**Written instruction:** You are to retype all of the data exactly as it appears.

Start of Material

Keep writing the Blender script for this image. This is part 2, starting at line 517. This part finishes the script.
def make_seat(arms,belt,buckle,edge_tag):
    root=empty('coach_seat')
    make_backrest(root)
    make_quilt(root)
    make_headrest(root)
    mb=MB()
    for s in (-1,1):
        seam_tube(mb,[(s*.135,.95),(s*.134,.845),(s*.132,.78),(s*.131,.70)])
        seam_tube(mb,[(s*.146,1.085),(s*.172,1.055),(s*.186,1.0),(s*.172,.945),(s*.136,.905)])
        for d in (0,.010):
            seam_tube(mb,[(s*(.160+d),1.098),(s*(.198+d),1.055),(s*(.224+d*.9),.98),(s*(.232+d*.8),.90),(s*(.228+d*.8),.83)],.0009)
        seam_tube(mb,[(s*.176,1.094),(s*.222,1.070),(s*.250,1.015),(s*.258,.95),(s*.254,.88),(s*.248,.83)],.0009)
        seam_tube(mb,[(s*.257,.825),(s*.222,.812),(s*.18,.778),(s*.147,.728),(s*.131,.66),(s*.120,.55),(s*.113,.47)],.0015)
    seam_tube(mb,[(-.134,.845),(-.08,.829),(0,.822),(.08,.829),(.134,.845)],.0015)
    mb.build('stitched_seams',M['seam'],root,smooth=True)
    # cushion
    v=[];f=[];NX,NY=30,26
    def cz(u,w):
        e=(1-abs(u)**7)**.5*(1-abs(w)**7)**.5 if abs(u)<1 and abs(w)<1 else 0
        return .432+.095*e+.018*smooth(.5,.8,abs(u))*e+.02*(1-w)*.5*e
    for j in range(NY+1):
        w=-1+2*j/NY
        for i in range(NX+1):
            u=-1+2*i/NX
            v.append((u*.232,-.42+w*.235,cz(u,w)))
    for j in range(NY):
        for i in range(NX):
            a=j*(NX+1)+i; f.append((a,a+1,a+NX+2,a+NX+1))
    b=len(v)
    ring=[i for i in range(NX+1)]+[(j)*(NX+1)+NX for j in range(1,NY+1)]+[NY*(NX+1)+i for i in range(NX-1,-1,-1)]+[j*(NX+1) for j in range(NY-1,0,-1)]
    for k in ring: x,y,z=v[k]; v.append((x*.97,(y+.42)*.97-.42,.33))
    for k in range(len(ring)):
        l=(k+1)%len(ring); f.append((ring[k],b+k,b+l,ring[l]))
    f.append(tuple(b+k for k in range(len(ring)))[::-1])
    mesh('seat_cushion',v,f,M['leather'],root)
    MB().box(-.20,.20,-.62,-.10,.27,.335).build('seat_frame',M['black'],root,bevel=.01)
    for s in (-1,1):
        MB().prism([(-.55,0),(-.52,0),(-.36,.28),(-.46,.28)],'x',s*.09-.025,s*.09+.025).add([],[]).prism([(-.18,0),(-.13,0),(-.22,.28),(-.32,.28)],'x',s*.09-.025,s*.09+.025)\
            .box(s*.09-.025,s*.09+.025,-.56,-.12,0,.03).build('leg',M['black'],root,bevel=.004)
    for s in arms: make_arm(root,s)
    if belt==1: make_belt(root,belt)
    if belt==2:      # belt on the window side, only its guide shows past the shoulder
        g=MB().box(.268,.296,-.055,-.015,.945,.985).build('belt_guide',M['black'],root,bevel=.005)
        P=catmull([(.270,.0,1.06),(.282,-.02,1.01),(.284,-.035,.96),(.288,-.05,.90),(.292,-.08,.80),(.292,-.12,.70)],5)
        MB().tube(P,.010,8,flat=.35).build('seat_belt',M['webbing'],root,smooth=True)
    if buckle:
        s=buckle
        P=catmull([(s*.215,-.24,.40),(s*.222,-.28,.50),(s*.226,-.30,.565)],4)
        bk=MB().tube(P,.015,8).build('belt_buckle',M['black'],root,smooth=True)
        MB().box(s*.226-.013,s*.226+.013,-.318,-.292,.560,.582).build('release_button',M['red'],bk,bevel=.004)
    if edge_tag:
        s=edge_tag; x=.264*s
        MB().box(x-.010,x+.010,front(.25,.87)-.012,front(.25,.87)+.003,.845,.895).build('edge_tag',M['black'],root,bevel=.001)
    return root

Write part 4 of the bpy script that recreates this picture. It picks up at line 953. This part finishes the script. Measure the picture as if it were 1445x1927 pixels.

End of Material

**Solution to this problem:**
Keep writing the Blender script for this image. This is part 2, starting at line 517. This part finishes the script.
def make_seat(arms,belt,buckle,edge_tag):
    root=empty('coach_seat')
    make_backrest(root)
    make_quilt(root)
    make_headrest(root)
    mb=MB()
    for s in (-1,1):
        seam_tube(mb,[(s*.135,.95),(s*.134,.845),(s*.132,.78),(s*.131,.70)])
        seam_tube(mb,[(s*.146,1.085),(s*.172,1.055),(s*.186,1.0),(s*.172,.945),(s*.136,.905)])
        for d in (0,.010):
            seam_tube(mb,[(s*(.160+d),1.098),(s*(.198+d),1.055),(s*(.224+d*.9),.98),(s*(.232+d*.8),.90),(s*(.228+d*.8),.83)],.0009)
        seam_tube(mb,[(s*.176,1.094),(s*.222,1.070),(s*.250,1.015),(s*.258,.95),(s*.254,.88),(s*.248,.83)],.0009)
        seam_tube(mb,[(s*.257,.825),(s*.222,.812),(s*.18,.778),(s*.147,.728),(s*.131,.66),(s*.120,.55),(s*.113,.47)],.0015)
    seam_tube(mb,[(-.134,.845),(-.08,.829),(0,.822),(.08,.829),(.134,.845)],.0015)
    mb.build('stitched_seams',M['seam'],root,smooth=True)
    # cushion
    v=[];f=[];NX,NY=30,26
    def cz(u,w):
        e=(1-abs(u)**7)**.5*(1-abs(w)**7)**.5 if abs(u)<1 and abs(w)<1 else 0
        return .432+.095*e+.018*smooth(.5,.8,abs(u))*e+.02*(1-w)*.5*e
    for j in range(NY+1):
        w=-1+2*j/NY
        for i in range(NX+1):
            u=-1+2*i/NX
            v.append((u*.232,-.42+w*.235,cz(u,w)))
    for j in range(NY):
        for i in range(NX):
            a=j*(NX+1)+i; f.append((a,a+1,a+NX+2,a+NX+1))
    b=len(v)
    ring=[i for i in range(NX+1)]+[(j)*(NX+1)+NX for j in range(1,NY+1)]+[NY*(NX+1)+i for i in range(NX-1,-1,-1)]+[j*(NX+1) for j in range(NY-1,0,-1)]
    for k in ring: x,y,z=v[k]; v.append((x*.97,(y+.42)*.97-.42,.33))
    for k in range(len(ring)):
        l=(k+1)%len(ring); f.append((ring[k],b+k,b+l,ring[l]))
    f.append(tuple(b+k for k in range(len(ring)))[::-1])
    mesh('seat_cushion',v,f,M['leather'],root)
    MB().box(-.20,.20,-.62,-.10,.27,.335).build('seat_frame',M['black'],root,bevel=.01)
    for s in (-1,1):
        MB().prism([(-.55,0),(-.52,0),(-.36,.28),(-.46,.28)],'x',s*.09-.025,s*.09+.025).add([],[]).prism([(-.18,0),(-.13,0),(-.22,.28),(-.32,.28)],'x',s*.09-.025,s*.09+.025)\
            .box(s*.09-.025,s*.09+.025,-.56,-.12,0,.03).build('leg',M['black'],root,bevel=.004)
    for s in arms: make_arm(root,s)
    if belt==1: make_belt(root,belt)
    if belt==2:      # belt on the window side, only its guide shows past the shoulder
        g=MB().box(.268,.296,-.055,-.015,.945,.985).build('belt_guide',M['black'],root,bevel=.005)
        P=catmull([(.270,.0,1.06),(.282,-.02,1.01),(.284,-.035,.96),(.288,-.05,.90),(.292,-.08,.80),(.292,-.12,.70)],5)
        MB().tube(P,.010,8,flat=.35).build('seat_belt',M['webbing'],root,smooth=True)
    if buckle:
        s=buckle
        P=catmull([(s*.215,-.24,.40),(s*.222,-.28,.50),(s*.226,-.30,.565)],4)
        bk=MB().tube(P,.015,8).build('belt_buckle',M['black'],root,smooth=True)
        MB().box(s*.226-.013,s*.226+.013,-.318,-.292,.560,.582).build('release_button',M['red'],bk,bevel=.004)
    if edge_tag:
        s=edge_tag; x=.264*s
        MB().box(x-.010,x+.010,front(.25,.87)-.012,front(.25,.87)+.003,.845,.895).build('edge_tag',M['black'],root,bevel=.001)
    return root

Write part 4 of the bpy script that recreates this picture. It picks up at line 953. This part finishes the script. Measure the picture as if it were 1445x1927 pixels.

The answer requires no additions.